T'85
Phil Giudice
Special Assistant to the President for Climate Policy; former CEO, Ambri
I was ready to try something different and instead of advising people on how to run a business, I wanted to roll my sleeves up and do it myself.
Phil Giudice is CEO of AMBRI, a Boston-based startup chasing the Holy Grail of renewable energy: cheap, reliable, and massively scalable electricity storage. The company’s solution is a new liquid-metal battery technology developed in the MIT laboratory of co-founder Donald Sadoway, who was inspired by an industry where scale makes all the difference.

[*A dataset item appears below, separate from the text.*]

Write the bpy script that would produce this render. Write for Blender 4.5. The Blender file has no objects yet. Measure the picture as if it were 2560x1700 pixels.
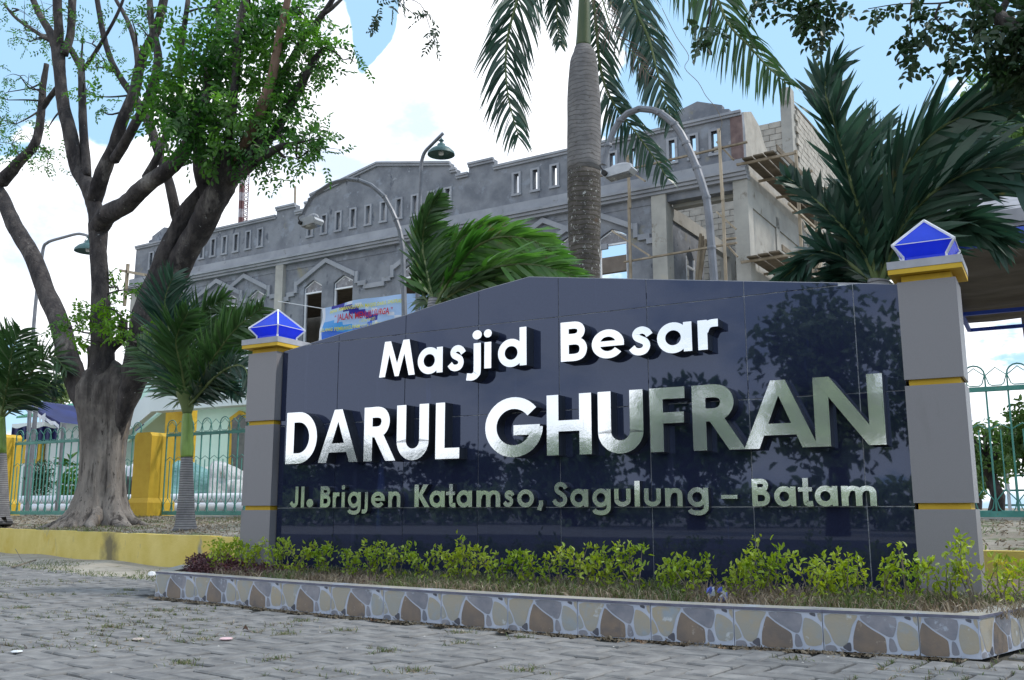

“Don looked at the electrochemical process of an aluminum smelter, which takes tremendous amounts of electricity off the grid and turns dirt—bauxite—into pure metal at 50 cents a pound,” Giudice says. Sadoway and his team found a way to reverse that process, unlocking the potential for a new type of battery that stores energy in layers of molten metal and salt.
The batteries have no moving parts, the ingredients are abundant and cheap, and the design is immune from the capacity fade that plagues competing technologies such as lithium-ion. Those qualities attracted great interest from the U.S. Department of Energy and heavy-hitting technology investors like Vinod Khosla and Bill Gates, who learned of the technology after anonymously auditing one of Sadoway’s courses online.
When Giudice joined AMBRI as CEO in 2011, the going rate for grid-level storage was about $1,000 per kilowatt-hour. That number has since plummeted to $273 for lithium-ion, eroding the venture’s initial cost advantage and forcing the team to develop an even lower-cost chemistry. The new ingredients are a close-held secret, though Giudice allows that they are abundant and cheap, in keeping with an observation Sadoway makes in a TED Talk viewed 1.2 million times. “If you want to make something dirt cheap,” he says, “make it out of dirt.”
Giudice knows plenty about dirt. He started as an energy geologist, earning a master’s in the field before coming to Tuck “to get my union card to do more than just geology.” He spent 17 years as an energy consultant, until the September morning in New York when he watched the World Trade Center's twin towers come down. His firm, Marsh & McLennan, lost 295 people that day.
“I was ready to try something different and instead of advising people on how to run a business, I wanted to roll my sleeves up and do it myself,” says Giudice, who did a turn as board member and SVP at EnerNOC and later as energy undersecretary for the state of Massachusetts before joining AMBRI, where his mission is nothing less than transforming one of the most deeply entrenched industries on the planet.
The cost of wind and solar has fallen through the floor in recent years, with no end in sight. The problem is that the sun doesn’t always shine and the wind doesn’t always blow. Intermittency exacerbates the long-standing challenge of matching electricity generation to demand using a grid that Giudice likens to a supply chain without any warehouses.
“It’s been that way since the time of Thomas Edison and George Westinghouse,” he says, “but batteries we intend to deliver will change all of that.”